2011年2月2日水曜日

金子さんからの投稿です

 私にとってこの授業は「結局、ドキュメンタリーとフィクションの違いは何なのだろう」という疑問が深まったものでした。先日黒澤清監督が講演で、フィクションであっても、変化し流動的な存在である人間が演じているのだから、その時その時の人間が映っているという意味でドキュメンタリー的だ、というような事を言っており、ますますドキュメンタリーとフィクションの境目が分からなくなりました。ドキュメンタリーは真実を映し出すと思っていましたが、制作者の意図によって映像が切り取られている時点で制作者の表現であり、中立的ではあり得ないと今は考えています。

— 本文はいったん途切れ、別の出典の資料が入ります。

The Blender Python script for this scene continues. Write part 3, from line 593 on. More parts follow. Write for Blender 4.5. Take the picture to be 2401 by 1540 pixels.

 授業のトピックで一番印象的で腑に落ちたのは、何かを伝えたくて表現するわけではない、という部分です。美術を分かる、分からないで考える人が多いのは、表現というのは伝えたい事があるからだという思い込みから来ているのかもしれないと思いました。先日ある書評を読んでいたら、最近では文学でも分かりやすいものが多くなっているが、世の中のことそうそう分かってたまるか、分かりやすいものだけじゃないだろう、というようなことが書いてあり、文学でも美術でも芸術というのは何か分からないものを表現することに存在意義があるのだろうと思います。
 また別に、最近新聞記事で、指紋学(だったと思います)の研究をしている人の小さなインタビューが載っていたのですが、そこでは、昔は自分は何が好きでどんな事をしている、などといった情報によって個人を特定していたが、今では指紋を初めとした身体的特徴によって個人を特定する社会になってきている(例えば、マンションのオートロックに指紋や指の静脈や瞳の模様?のようなものを利用するとか)ということが書かれていて、何かポートレイト写真に通じるところがあるような気がしました。